(I read this book as part of the Back to the Classics Challenge. Click on the link or image to join in the fun!)
Charlotte Brontë’s classic novel Jane Eyre centers around a young woman of the same name who, orphaned at an early age and sent to live at a boarding school, finds both love and heartache at Thornfield Hall, where she accepts a job as a governess to a little girl.
Jane’s time at Thornfield is happy, but filled with uncertainty. She meets Mr. Rochester, Thornfield’s owner, and soon finds herself in love. But can the brooding, mercurial man love her in return, and what secrets roam the halls of Thornfield?
Spoiler alert!
I first read Jane Eyre my senior year of high school, and loved it instantly. It was my first real brush with gothic literature, and I devoured the story.
Jane is an interesting character: self-deprecating, unaware of her value and intelligence, honest, and unwavering. Her childhood is a harsh one, and she takes the lessons she learns very much to heart, using them to train herself to be a better person; but she’s passionate and willful, and can’t always mask her true feelings behind society’s rules and norms.
Mr. Rochester is also a puzzle. He is tortured and trapped by his past sins and mistakes, and tries his best to atone for them (keeping his wife at Thornfield instead of putting her in an asylum, for example). But he’s also impatient, imperious, demanding, and wants what he wants — damn the consequences and feelings of others.
Every time I revisit Brontë’s novel, I tackle yet again the ending. Jane’s refusal to be Rochester’s mistress and subsequent decision to leave Thornfield after discovering Bertha, I completely understand. Her return, however, still leaves me wondering.
Jane comes back to Thornfield after hearing Rochester’s voice calling her name across the moors (classic gothic), only learning upon her return of Bertha Rochester’s death. Does Jane’s love for him overcome the morals to which she has been clinging? How is she—and the reader—to take this sudden about-face?

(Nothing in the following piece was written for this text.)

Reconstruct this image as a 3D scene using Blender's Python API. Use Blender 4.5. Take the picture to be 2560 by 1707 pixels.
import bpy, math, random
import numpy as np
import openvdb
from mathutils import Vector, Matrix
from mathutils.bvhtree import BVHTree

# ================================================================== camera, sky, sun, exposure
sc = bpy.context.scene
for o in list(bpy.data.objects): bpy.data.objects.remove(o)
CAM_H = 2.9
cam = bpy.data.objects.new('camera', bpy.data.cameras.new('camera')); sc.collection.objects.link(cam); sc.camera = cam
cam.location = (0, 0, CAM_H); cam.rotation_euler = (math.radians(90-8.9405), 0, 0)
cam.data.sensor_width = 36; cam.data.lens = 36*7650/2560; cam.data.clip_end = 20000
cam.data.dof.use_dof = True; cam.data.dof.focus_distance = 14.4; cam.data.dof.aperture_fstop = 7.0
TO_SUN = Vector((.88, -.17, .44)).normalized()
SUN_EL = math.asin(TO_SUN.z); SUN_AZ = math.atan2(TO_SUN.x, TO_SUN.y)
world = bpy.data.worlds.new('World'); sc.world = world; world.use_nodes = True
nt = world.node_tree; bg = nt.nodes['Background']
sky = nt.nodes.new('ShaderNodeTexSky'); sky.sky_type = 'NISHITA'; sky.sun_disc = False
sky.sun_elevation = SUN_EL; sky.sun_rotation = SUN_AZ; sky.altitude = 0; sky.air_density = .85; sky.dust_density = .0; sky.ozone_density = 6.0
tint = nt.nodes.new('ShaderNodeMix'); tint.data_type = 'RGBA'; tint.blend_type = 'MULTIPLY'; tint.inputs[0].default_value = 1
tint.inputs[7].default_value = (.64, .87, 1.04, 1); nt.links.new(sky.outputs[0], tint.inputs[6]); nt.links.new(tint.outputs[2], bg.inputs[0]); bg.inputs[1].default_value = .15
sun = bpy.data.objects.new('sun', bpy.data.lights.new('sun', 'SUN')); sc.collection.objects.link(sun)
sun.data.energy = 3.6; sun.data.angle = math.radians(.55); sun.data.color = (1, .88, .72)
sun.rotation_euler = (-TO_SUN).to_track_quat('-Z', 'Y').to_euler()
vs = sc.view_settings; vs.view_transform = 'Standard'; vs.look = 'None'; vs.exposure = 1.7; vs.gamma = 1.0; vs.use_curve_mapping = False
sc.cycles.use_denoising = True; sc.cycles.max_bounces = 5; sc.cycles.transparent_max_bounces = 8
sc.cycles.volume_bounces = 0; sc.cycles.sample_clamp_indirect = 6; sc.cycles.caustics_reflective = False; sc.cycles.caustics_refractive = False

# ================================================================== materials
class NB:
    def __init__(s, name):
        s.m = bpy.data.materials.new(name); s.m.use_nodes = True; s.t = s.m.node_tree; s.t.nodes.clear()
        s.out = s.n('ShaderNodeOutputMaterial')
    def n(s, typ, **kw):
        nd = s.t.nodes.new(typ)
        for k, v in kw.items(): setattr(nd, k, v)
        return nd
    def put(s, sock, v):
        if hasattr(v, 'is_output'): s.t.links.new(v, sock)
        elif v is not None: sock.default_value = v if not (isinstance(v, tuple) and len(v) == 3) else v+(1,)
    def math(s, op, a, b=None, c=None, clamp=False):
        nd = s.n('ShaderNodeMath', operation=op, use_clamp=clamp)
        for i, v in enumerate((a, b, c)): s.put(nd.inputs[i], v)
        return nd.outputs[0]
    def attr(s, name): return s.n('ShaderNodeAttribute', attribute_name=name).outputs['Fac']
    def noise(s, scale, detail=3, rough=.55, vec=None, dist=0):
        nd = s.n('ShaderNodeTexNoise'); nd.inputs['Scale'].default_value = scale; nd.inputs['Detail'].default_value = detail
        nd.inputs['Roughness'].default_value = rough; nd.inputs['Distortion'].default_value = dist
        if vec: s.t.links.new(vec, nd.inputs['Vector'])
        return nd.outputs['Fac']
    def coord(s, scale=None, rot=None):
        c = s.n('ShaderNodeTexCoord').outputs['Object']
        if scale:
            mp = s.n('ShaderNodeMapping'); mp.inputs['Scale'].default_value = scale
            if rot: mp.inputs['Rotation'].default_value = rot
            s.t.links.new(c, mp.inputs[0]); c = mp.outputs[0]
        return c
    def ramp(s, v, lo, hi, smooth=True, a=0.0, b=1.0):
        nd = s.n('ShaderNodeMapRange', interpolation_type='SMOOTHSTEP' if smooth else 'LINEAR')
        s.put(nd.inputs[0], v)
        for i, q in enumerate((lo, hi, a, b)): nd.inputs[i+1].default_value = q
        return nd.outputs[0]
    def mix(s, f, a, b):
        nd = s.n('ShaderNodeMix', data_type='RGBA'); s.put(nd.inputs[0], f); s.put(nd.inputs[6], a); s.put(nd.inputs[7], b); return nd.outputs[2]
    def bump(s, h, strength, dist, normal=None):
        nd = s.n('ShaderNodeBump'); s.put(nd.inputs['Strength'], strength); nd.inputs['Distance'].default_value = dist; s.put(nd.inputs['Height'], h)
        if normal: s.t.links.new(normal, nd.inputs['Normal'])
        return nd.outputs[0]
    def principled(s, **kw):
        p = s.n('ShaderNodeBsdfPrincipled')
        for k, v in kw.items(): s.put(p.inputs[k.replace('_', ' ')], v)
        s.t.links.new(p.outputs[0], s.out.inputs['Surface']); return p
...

Jane Eyre is about a woman who follows her heart and takes control of her destiny. It’s a novel full of flawed characters, all trying to live their lives as best as they know how. It’s also a story of love between two people that outlasts all the mistakes each person makes, and grows to become a truely happy partnership.
Challenge credit
Jane Eyre was published in 1847, making it a 19th century classic. And since I’ve read it every year or so since I was 17, it counts as my “re-read” for this challenge.